I've been curious for a while about how people approach writing their characters. Some people have just a few characters they write about, other have dozens. I figured I would ask the questions I'm curious about in a little survey, and people could have fun answering it. Especially on a site like this one, I'm interested to see what people's responses are.
So, without further ado, the questions. Note that these all concern original characters.
1. Are any of your characters based off of you? I notice this a lot with the so called "Keep Stories" where people call their character "my magi."
2. Do you prefer writing male or female characters? Why?
3. How attached do you get to your own characters? Do you think getting too attached is a problem?
4. How attached do you get to other people's characters?
5. Do you formulate a story to fit your characters, or do you write characters to fit a story?
6. How do you go about making a character? Do you think it's an effective method?
As for my answers...
1. I never base my characters off of myself. I'm just not that interesting.
![Big Grin :D](./images/smilies/biggrin.png)
2. I find it much easier to write male characters. Writing females is harder for me, plus I always feel like people judge female characters more harshly.
3. This is a hard one...I do get attached to my characters, but only on a very shallow level. I obviously care if I decide to kill them off or otherwise make them suffer, but it doesn't crush me, and most of the time I see it as potential for growth. (Although there is one character that I'm dreading killing off in one of my other works because I do like him a lot, but it must be done.) My characters are objects, to do with what I will, not people. Their purpose is to entertain me and my readers.
Naturally, though, I do my best to flesh them out as people-but I don't perceive them as such. I don't have character "muses" or anything. I think getting too attached to your own characters can be a writing weakness, as it can increase the chances of creating a Mary Sue, or of adding in some stupid Deus Ex Machina to save them. It also lures people into the trap of perceiving their character a certain way without actually showing it to the audience.
4. I have a really hard time getting attached to other people's characters. It's kind of annoying, too, because enjoyment of a book is affected by my enjoyment of the characters. I can't get attached if the writing is poor or the characters are shallow archetypes. Some people can, and they can salvage a poor story because of it, but I simply can't. I have read books where the character gets raped and tortured at the end and just been like "And I care why?" because the character is a flat archetype throughout the story. Archetypes should be used to help begin the set up of a character, not be the character itself. It's the skeleton that must be fleshed out.
When a character is fully developed, I do get attached, but not to an extreme level. My rule of thumb is that if I care if the character died (either sad or happy about it, in the case of a villain) then I cared enough.
5. I typically come up with the setting first, and the plot and characters grow out of that. Even then, I typically have a plot planned out, and the characters add in the branches of the tree, so to speak-but they don't have any bearing on the ultimate outcome of the story.

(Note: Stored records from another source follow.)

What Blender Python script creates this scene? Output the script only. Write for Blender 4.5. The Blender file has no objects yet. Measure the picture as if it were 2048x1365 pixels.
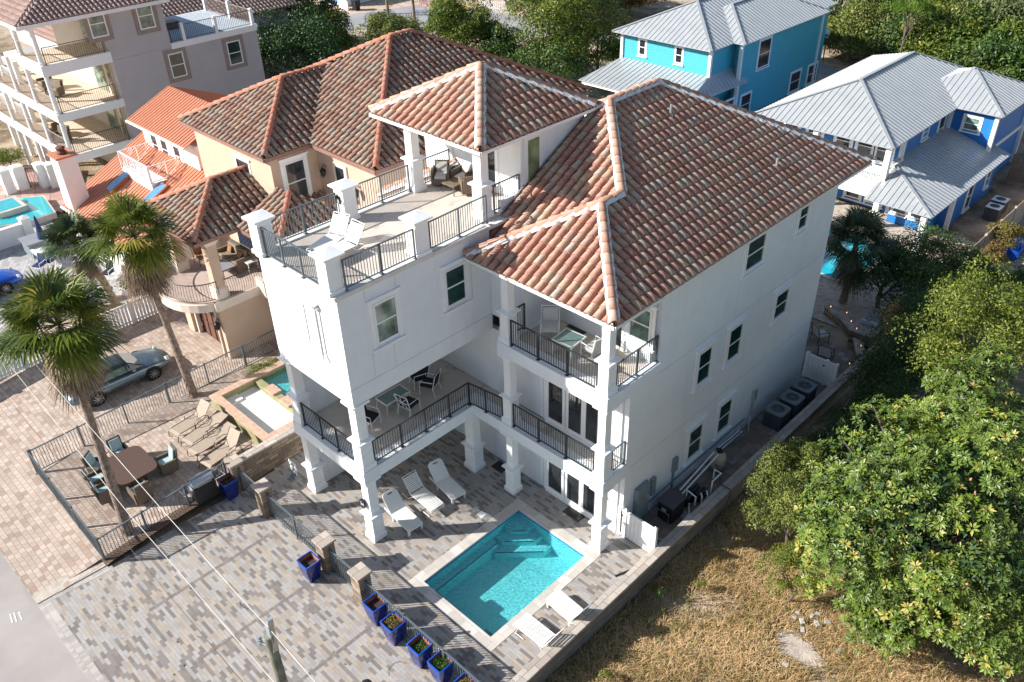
import bpy, bmesh, math, random
import numpy as np
from mathutils import Vector, Matrix
random.seed(7); rng = np.random.default_rng(7)
S = bpy.context.scene
COL = S.collection
R_ = math.radians

# ---------------------------------------------------------------- camera
def cam_axes(yaw, pitch, roll):
    f = np.array([math.sin(yaw)*math.cos(pitch), math.cos(yaw)*math.cos(pitch), -math.sin(pitch)])
    r = np.array([math.cos(yaw), -math.sin(yaw), 0.0]); d = np.cross(f, r)
    return np.array([r*math.cos(roll)+d*math.sin(roll), -r*math.sin(roll)+d*math.cos(roll), f])
CR = cam_axes(R_(-45.2291), R_(34.06828), R_(1.62125))
CP = np.array([18.9556, -11.5206, 23.3]); FPX = 1698.3355
cam = bpy.data.cameras.new('camera'); co = bpy.data.objects.new('camera', cam); COL.objects.link(co)
cam.sensor_width = 36; cam.lens = FPX/2048*36; cam.clip_end = 2000; cam.clip_start = 0.1
co.matrix_world = Matrix(((CR[0][0], -CR[1][0], -CR[2][0], CP[0]), (CR[0][1], -CR[1][1], -CR[2][1], CP[1]),
                          (CR[0][2], -CR[1][2], -CR[2][2], CP[2]), (0, 0, 0, 1)))
S.camera = co
def at(px, py, z=0.0):
    """where a sight line of the photograph meets the level z (a measuring aid)"""
    d = CR.T @ np.array([(px-1024)/FPX, (py-682.5)/FPX, 1.0]); t = (z-CP[2])/d[2]
    p = CP+d*t
    return Vector((float(p[0]), float(p[1]), float(z)))

# ---------------------------------------------------------------- light
SUN_EL, SUN_AZ = 29.5, 48.5         # elevation; direction the shadows run (degrees from +X towards +Y)
w = bpy.data.worlds.new('World'); S.world = w; w.use_nodes = True
S.cycles.max_bounces = 8; S.cycles.diffuse_bounces = 4; S.cycles.transparent_max_bounces = 12; S.cycles.caustics_reflective = False; S.cycles.caustics_refractive = False
nt = w.node_tree; bg = nt.nodes['Background']
sky = nt.nodes.new('ShaderNodeTexSky'); sky.sky_type = 'NISHITA'; sky.sun_disc = False
sky.sun_elevation = R_(SUN_EL); sky.sun_rotation = R_(90-(SUN_AZ+180)); sky.altitude = 10
nt.links.new(sky.outputs[0], bg.inputs[0]); bg.inputs[1].default_value = 0.08
sl = bpy.data.lights.new('sun', 'SUN'); sl.energy = 5.0; sl.angle = R_(0.5); sl.color = (1.0, 0.965, 0.91)
so = bpy.data.objects.new('sun', sl); COL.objects.link(so)
_d = Vector((math.cos(R_(SUN_AZ))*math.cos(R_(SUN_EL)), math.sin(R_(SUN_AZ))*math.cos(R_(SUN_EL)), -math.sin(R_(SUN_EL))))
so.rotation_euler = _d.to_track_quat('-Z', 'Y').to_euler(); so.location = (-30, -35, 40)
vs = S.view_settings; vs.view_transform = 'Standard'; vs.look = 'None'; vs.exposure = 0.87; vs.gamma = 1

# ---------------------------------------------------------------- materials
def nmat(name):
    m = bpy.data.materials.new(name); m.use_nodes = True
    n = m.node_tree.nodes; b = n['Principled BSDF']; return m, m.node_tree, n, m.node_tree.links, b
def c4(c): return (c[0], c[1], c[2], 1)
def mat(name, col, rough=0.6, var=0.12, scale=3.0, bump=0.0, bscale=40, metal=0.0, spec=0.5, dirt=None):
    m, t, n, l, b = nmat(name)
    tc = n.new('ShaderNodeTexCoord')
    no = n.new('ShaderNodeTexNoise'); no.inputs['Scale'].default_value = scale; no.inputs['Detail'].default_value = 6
    l.new(tc.outputs['Object'], no.inputs['Vector'])
    cr = n.new('ShaderNodeValToRGB'); e = cr.color_ramp.elements
    e[0].position = 0.3; e[1].position = 0.72
    e[0].color = c4([max(0, x*(1-var)) for x in col]); e[1].color = c4([min(1, x*(1+var)) for x in col])
    l.new(no.outputs[0], cr.inputs[0]); out = cr.outputs[0]
    if dirt:
        n2 = n.new('ShaderNodeTexNoise'); n2.inputs['Scale'].default_value = dirt[1]; n2.inputs['Detail'].default_value = 8
        l.new(tc.outputs['Object'], n2.inputs['Vector'])
        r2 = n.new('ShaderNodeValToRGB'); r2.color_ramp.elements[0].position = dirt[2]; r2.color_ramp.elements[1].position = dirt[2]+0.12
        l.new(n2.outputs[0], r2.inputs[0])
        mx = n.new('ShaderNodeMix'); mx.data_type = 'RGBA'; mx.inputs[7].default_value = c4(dirt[0])
        l.new(r2.outputs[0], mx.inputs[0]); l.new(out, mx.inputs[6]); out = mx.outputs[2]
    l.new(out, b.inputs['Base Color'])
    b.inputs['Roughness'].default_value = rough; b.inputs['Metallic'].default_value = metal
    b.inputs['Specular IOR Level'].default_value = spec
    if bump:
        nb = n.new('ShaderNodeTexNoise'); nb.inputs['Scale'].default_value = bscale; nb.inputs['Detail'].default_value = 4
        l.new(tc.outputs['Object'], nb.inputs['Vector'])
        bp = n.new('ShaderNodeBump'); bp.inputs['Strength'].default_value = bump; bp.inputs['Distance'].default_value = 0.02
        l.new(nb.outputs[0], bp.inputs['Height']); l.new(bp.outputs[0], b.inputs['Normal'])
    return m
def brick(name, ramp, mortar, bw, rh, ms, axis='z', rot=0, rough=0.8, off=0.5, rand=None, dirt=None, bump=0.4):
    """per-brick random tones; axis: 'z' lies flat, 'x' on a wall facing X, 'y' on a wall facing Y"""
    m, t, n, l, b = nmat(name)
    tc = n.new('ShaderNodeTexCoord'); mp = n.new('ShaderNodeMapping')
    if axis == 'x': mp.inputs['Rotation'].default_value = (0, R_(90), R_(90))
    if axis == 'z': mp.inputs['Rotation'].default_value = (0, 0, R_(rot))
    if axis == 'x' or axis == 'y':
        sep = n.new('ShaderNodeSeparateXYZ'); cb = n.new('ShaderNodeCombineXYZ')
        l.new(tc.outputs['Object'], sep.inputs[0])
        l.new(sep.outputs['Y' if axis == 'x' else 'X'], cb.inputs[0]); l.new(sep.outputs['Z'], cb.inputs[1]); vec = cb.outputs[0]
    else:
        l.new(tc.outputs['Object'], mp.inputs[0]); vec = mp.outputs[0]
    bt = n.new('ShaderNodeTexBrick'); l.new(vec, bt.inputs['Vector'])
    bt.offset = off; bt.squash = 1
    bt.inputs['Color1'].default_value = (0, 0, 0, 1); bt.inputs['Color2'].default_value = (1, 1, 1, 1)
    bt.inputs['Scale'].default_value = 1; bt.inputs['Brick Width'].default_value = bw; bt.inputs['Row Height'].default_value = rh
    bt.inputs['Mortar Size'].default_value = ms; bt.inputs['Mortar'].default_value = (0.5, 0.5, 0.5, 1)
    bt.inputs['Mortar Smooth'].default_value = 0.3
    cr = n.new('ShaderNodeValToRGB'); cr.color_ramp.interpolation = 'CONSTANT'
    els = cr.color_ramp.elements
    while len(els) < len(ramp): els.new(0.5)
    for i, (p, c) in enumerate(ramp): els[i].position = p; els[i].color = c4(c)
    l.new(bt.outputs['Color'], cr.inputs[0])
    no = n.new('ShaderNodeTexNoise'); no.inputs['Scale'].default_value = 1.2; no.inputs['Detail'].default_value = 8; no.inputs['Roughness'].default_value = 0.65
    l.new(tc.outputs['Object'], no.inputs['Vector'])
    mr = n.new('ShaderNodeMapRange'); mr.inputs[1].default_value = 0.3; mr.inputs[2].default_value = 0.7
    mr.inputs[3].default_value = 0.86; mr.inputs[4].default_value = 1.1
    l.new(no.outputs[0], mr.inputs[0])
    mu = n.new('ShaderNodeMix'); mu.data_type = 'RGBA'; mu.blend_type = 'MULTIPLY'; mu.inputs[0].default_value = 1
    l.new(cr.outputs[0], mu.inputs[6]); l.new(mr.outputs[0], mu.inputs[7])
    mx = n.new('ShaderNodeMix'); mx.data_type = 'RGBA'; mx.inputs[7].default_value = c4(mortar)
    l.new(bt.outputs['Fac'], mx.inputs[0]); l.new(mu.outputs[2], mx.inputs[6]); out = mx.outputs[2]
    if dirt:
        n2 = n.new('ShaderNodeTexNoise'); n2.inputs['Scale'].default_value = dirt[1]; n2.inputs['Detail'].default_value = 8
        l.new(tc.outputs['Object'], n2.inputs['Vector'])
        r2 = n.new('ShaderNodeValToRGB'); r2.color_ramp.elements[0].position = dirt[2]; r2.color_ramp.elements[1].position = dirt[2]+0.15
        r2.color_ramp.elements[1].color = (.75, .75, .75, 1)
        l.new(n2.outputs[0], r2.inputs[0])
        m3 = n.new('ShaderNodeMix'); m3.data_type = 'RGBA'; m3.inputs[7].default_value = c4(dirt[0])
        l.new(r2.outputs[0], m3.inputs[0]); l.new(out, m3.inputs[6]); out = m3.outputs[2]
    l.new(out, b.inputs['Base Color']); b.inputs['Roughness'].default_value = rough
    b.inputs['Specular IOR Level'].default_value = 0.3
    bp = n.new('ShaderNodeBump'); bp.inputs['Strength'].default_value = bump; bp.inputs['Distance'].default_value = 0.01; bp.invert = True
    l.new(bt.outputs['Fac'], bp.inputs['Height']); l.new(bp.outputs[0], b.inputs['Normal'])
    return m
def siding(name, col, period=0.15, axis='z'):
    m = mat(name, col, 0.5, 0.05, 2); t = m.node_tree; n = t.nodes; l = t.links
    tc = n.new('ShaderNodeTexCoord'); wv = n.new('ShaderNodeTexWave'); wv.wave_profile = 'SAW'
    wv.bands_direction = axis.upper(); wv.inputs['Scale'].default_value = 1/period*0.314/1.0
    l.new(tc.outputs['Object'], wv.inputs['Vector'])
    bp = n.new('ShaderNodeBump'); bp.inputs['Strength'].default_value = 0.7; bp.inputs['Distance'].default_value = 0.02; bp.invert = True
    l.new(wv.outputs['Fac'], bp.inputs['Height']); l.new(bp.outputs[0], n['Principled BSDF'].inputs['Normal'])
    return m
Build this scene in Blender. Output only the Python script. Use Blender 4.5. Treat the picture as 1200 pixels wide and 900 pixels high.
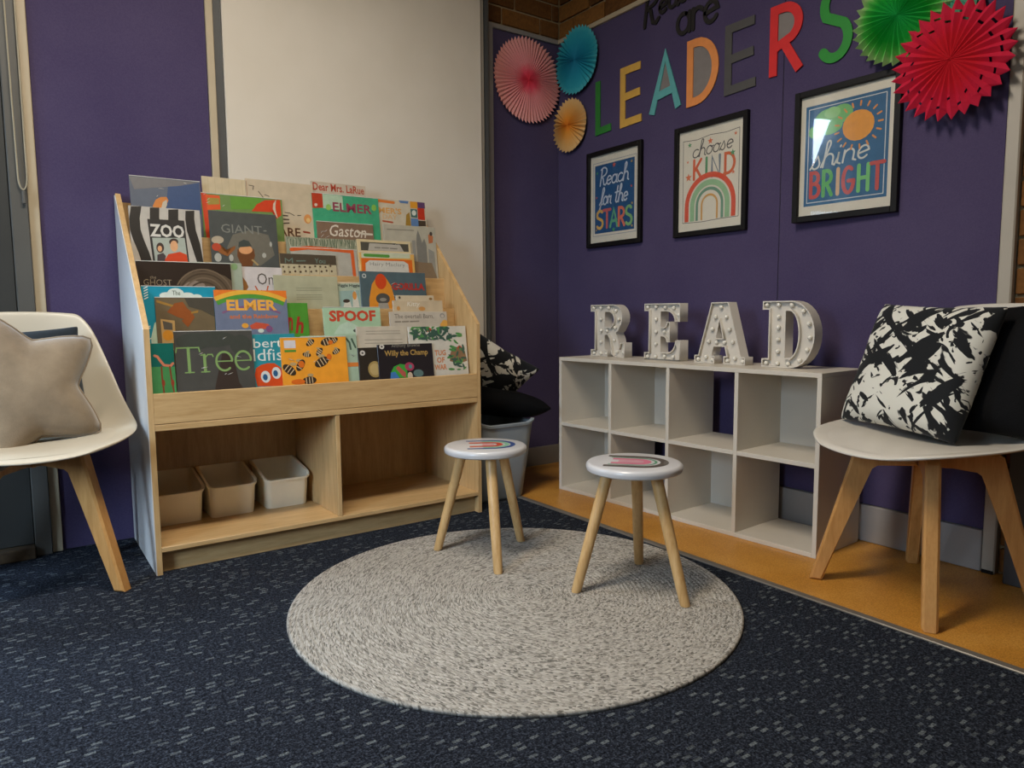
import bpy, bmesh, math, random
from mathutils import Matrix, Vector
random.seed(7)
PI = math.pi
S = bpy.context.scene
COL = S.collection
for o in list(bpy.data.objects):
    bpy.data.objects.remove(o)

# ------------------------------------------------------------------ camera
cd = bpy.data.cameras.new('camera')
cam = bpy.data.objects.new('camera', cd)
COL.objects.link(cam)
cd.sensor_fit = 'HORIZONTAL'
cd.sensor_width = 36.0
cd.lens = 36.0 * 834.45 / 1200.0
cd.clip_start = 0.05
cd.clip_end = 100
_r = Vector((0.81590443, -0.57813894, -0.00743872))
_u = Vector((0.06249564, 0.07539279, 0.99519356))
_w = Vector((0.57479932, 0.81244772, -0.09764448))
m4 = Matrix((( _r.x, _u.x, -_w.x, 0), (_r.y, _u.y, -_w.y, 0), (_r.z, _u.z, -_w.z, 0.82), (0, 0, 0, 1)))
cam.matrix_world = m4
S.camera = cam

# ------------------------------------------------------------------ world, lights, exposure
S.view_settings.view_transform = 'Standard'
S.view_settings.look = 'None'
S.view_settings.gamma = 1.0
S.view_settings.use_curve_mapping = False
S.view_settings.exposure = 0.40
world = bpy.data.worlds.new('daylight')
S.world = world
world.use_nodes = True
wn = world.node_tree.nodes
wl = world.node_tree.links
wbg = wn['Background']
sky = wn.new('ShaderNodeTexSky')
sky.sky_type = 'HOSEK_WILKIE'
sky.turbidity = 9.0
sky.sun_direction = (-0.5, 0.4, 0.6)
wl.new(sky.outputs[0], wbg.inputs[0])
wbg.inputs[1].default_value = 1.2

def area(name, loc, target, sx, sy, power, col):
    l = bpy.data.lights.new(name, 'AREA')
    l.shape = 'RECTANGLE'
    l.size = sx
    l.size_y = sy
    l.energy = power
    l.color = col
    o = bpy.data.objects.new(name, l)
    COL.objects.link(o)
    o.location = loc
    d = Vector(target) - Vector(loc)
    o.rotation_euler = d.to_track_quat('-Z', 'Y').to_euler()
    return o
# daylight that falls in through the glazed door at the left end of the back wall
area('door_daylight', (-0.54, 3.34, 2.12), (0.5, 1.4, 0.6), 0.62, 0.56, 34, (0.62, 0.79, 1.0))
area('door_daylight', (-0.54, 3.22, 0.95), (0.5, 1.9, 0.2), 0.62, 1.4, 16, (0.50, 0.72, 1.0))
# daylight through the window in the left wall; lamp spread narrowed artificially to spare the right wall
wdl = area('window_daylight', (-2.35, 0.75, 1.55), (0.35, 2.35, 0.1), 0.9, 1.2, 13, (0.55, 0.75, 1.0))
wdl.data.spread = math.radians(75)
# two warm ceiling lights
area('ceiling_lamp', (0.35, 1.35, 2.64), (0.35, 1.35, 0), 1.2, 0.3, 42, (1.0, 0.90, 0.77))
area('ceiling_lamp', (-0.9, -0.9, 2.64), (-0.9, -0.9, 0), 1.2, 0.3, 7, (1.0, 0.90, 0.77))

# ------------------------------------------------------------------ materials
def lin(c):
    c = c / 255.0
    return c / 12.92 if c <= 0.04045 else ((c + 0.055) / 1.055) ** 2.4
def hx(s):
    return tuple(lin(int(s[i:i + 2], 16)) for i in (0, 2, 4))
def sc(c, k):
    return tuple(min(1.0, x * k) for x in c)
class NT:
    def __init__(self, name):
        self.m = bpy.data.materials.new(name)
        self.m.use_nodes = True
        self.t = self.m.node_tree
        self.b = self.t.nodes['Principled BSDF']
    def n(self, typ, **kw):
        nd = self.t.nodes.new(typ)
        for k, v in kw.items():
            setattr(nd, k, v)
        return nd
    def l(self, a, b):
        self.t.links.new(a, b)
    def math(self, op, a, b=None, c=None):
        nd = self.n('ShaderNodeMath', operation=op)
        for i, v in enumerate((a, b, c)):
            if v is None: continue
            if isinstance(v, (int, float)): nd.inputs[i].default_value = v
            else: self.l(v, nd.inputs[i])
        return nd.outputs[0]
    def mix(self, fac, a, b):
        nd = self.n('ShaderNodeMix', data_type='RGBA')
        for i, v in ((0, fac), (6, a), (7, b)):
            if isinstance(v, (int, float)): nd.inputs[i].default_value = v
            elif isinstance(v, tuple): nd.inputs[i].default_value = (*v, 1)
            else: self.l(v, nd.inputs[i])
        return nd.outputs[2]
    def coord(self, scale=(1, 1, 1), kind='Object'):
        tc = self.n('ShaderNodeTexCoord')
        mp = self.n('ShaderNodeMapping')
        mp.inputs['Scale'].default_value = scale
        self.l(tc.outputs[kind], mp.inputs[0])
        return mp.outputs[0]
    def noise(self, vec, scale=5, detail=3, rough=0.5, dist=0):
        nd = self.n('ShaderNodeTexNoise')
        nd.inputs['Scale'].default_value = scale
        nd.inputs['Detail'].default_value = detail
        nd.inputs['Roughness'].default_value = rough
        nd.inputs['Distortion'].default_value = dist
        self.l(vec, nd.inputs['Vector'])
        return nd.outputs['Fac']
    def ramp(self, fac, stops):
        nd = self.n('ShaderNodeValToRGB')
        e = nd.color_ramp.elements
        while len(e) < len(stops): e.new(0.5)
        for i, (p, c) in enumerate(stops):
            e[i].position = p
            e[i].color = (*c, 1)
        self.l(fac, nd.inputs[0])
        return nd.outputs[0]
    def bump(self, h, strength=0.2, dist=0.01):
        nd = self.n('ShaderNodeBump')
        nd.inputs['Strength'].default_value = strength
        nd.inputs['Distance'].default_value = dist
        self.l(h, nd.inputs['Height'])
        self.l(nd.outputs[0], self.b.inputs['Normal'])
    def base(self, c):
        if isinstance(c, tuple): self.b.inputs['Base Color'].default_value = (*c, 1)
        else: self.l(c, self.b.inputs['Base Color'])
    def set(self, rough=0.5, coat=0.0, metal=0.0, sheen=0.0, spec=None):
        self.b.inputs['Roughness'].default_value = rough
        self.b.inputs['Coat Weight'].default_value = coat
        self.b.inputs['Coat Roughness'].default_value = 0.12
        self.b.inputs['Metallic'].default_value = metal
        self.b.inputs['Sheen Weight'].default_value = sheen
        if spec is not None: self.b.inputs['Specular IOR Level'].default_value = spec
        return self.m
_cache = {}
def M(name, col, rough=0.5, amt=0.06, scale=30, coat=0.0, metal=0.0, sheen=0.0, bump=0.0, stretch=(1, 1, 1), spec=None):
    """plain procedural surface: a colour with slight noise variation"""
    if isinstance(col, str): col = hx(col)
    k = (name, col, rough, amt, scale, coat, metal, sheen, bump, stretch, spec)
    if k in _cache: return _cache[k]
    t = NT(name)
    f = t.noise(t.coord(stretch), scale, 3)
    t.base(t.ramp(f, [(0.3, sc(col, 1 - amt)), (0.7, sc(col, 1 + amt))]))
    if bump: t.bump(f, bump, 0.004)
    _cache[k] = t.set(rough, coat, metal, sheen, spec)
    return _cache[k]
def print_mat(col, gloss=True):
    return M('printed_ink_' + col, col, 0.35, 0.05, 60, coat=0.35 if gloss else 0.0)
def wood(name, c1, c2, stretch, scale=9, rough=0.45, coat=0.1):
    t = NT(name)
    v = t.coord(stretch)
    f = t.noise(v, scale, 4, 0.55, 0.4)
    f2 = t.noise(v, scale * 5, 2, 0.5)
    g = t.math('ADD', t.math('MULTIPLY', f, 0.7), t.math('MULTIPLY', f2, 0.3))
    t.base(t.ramp(g, [(0.32, c1), (0.68, c2)]))
    t.bump(f2, 0.04, 0.002)
    return t.set(rough, coat)
WA, WB = hx('b8925e'), hx('d2ae7a')
W_X = wood('birch_veneer_lengthwise', WA, WB, (0.6, 6, 6))
W_Z = wood('birch_veneer_upright', WA, WB, (6, 6, 0.6))
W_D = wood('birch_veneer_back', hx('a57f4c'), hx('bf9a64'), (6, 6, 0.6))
W_LEG = wood('beech_leg', hx('b57f43'), hx('cf9b5c'), (5, 5, 0.7), 9, 0.4, 0.15)
W_STOOL = wood('pine_leg', hx('bd9258'), hx('dcb67e'), (5, 5, 0.7), 8, 0.45, 0.1)
WHITE_PANEL = M('white_laminate', 'cfc6b6', 0.45, 0.02, 8)
SIDE_WHITE = M('white_melamine_side', 'd6d2cc', 0.45, 0.02, 8)
CREAM_TRIM = M('cream_trim', 'b9a98c', 0.5, 0.04, 12)
GREY_TRIM = M('grey_trim', '96908a', 0.5, 0.05, 12)
DARK_TRIM = M('dark_grey_trim', '4b4b49', 0.5, 0.05, 12)
DOOR_GREY = M('grey_door_paint', '56544e', 0.5, 0.05, 9)
DOOR_DARK = M('charcoal_door_paint', '33332f', 0.55, 0.06, 9)
BLACK = M('black_frame', '100d0c', 0.55, 0.1, 20, spec=0.25)
PAPER = M('paper', 'd8d2c4', 0.5, 0.02, 20)
WALL_PAINT = M('pale_wall_paint', 'a09a8e', 0.7, 0.03, 6)

def felt(name, c1, c2):
    t = NT(name)
    v = t.coord()
    f = t.noise(v, 220, 3, 0.6)
    f2 = t.noise(v, 2.2, 3, 0.6)
    g = t.math('ADD', t.math('MULTIPLY', f, 0.45), t.math('MULTIPLY', f2, 0.55))
    t.base(t.ramp(g, [(0.3, c1), (0.7, c2)]))
    t.bump(f, 0.15, 0.002)
    return t.set(0.95, sheen=0.15, spec=0.15)
PURPLE = felt('purple_pinboard_felt', hx('43395a'), hx('534967'))
def whiteboard_mat():
    t = NT('whiteboard_surface')
    f = t.noise(t.coord(), 1.6, 4, 0.6)
    t.base(t.ramp(f, [(0.3, hx('d0c6b4')), (0.7, hx('dbd2c2'))]))
    return t.set(0.42, spec=0.35)
WHITEBOARD = whiteboard_mat()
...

6. Most of my characters pop into my head. I don't do much character outlining or anything before a story begins-I write and the characters react to their surroundings with the personality constraints that I set on them, with background put in when it fits. I'm not sure this is the best way to write characters, though-I've been dinged on characterization before by readers of certain works, especially older works. Characterization is not easy for me, especially in first person.
So what about you guys? What thought processes go into making your characters, and how attached do you get?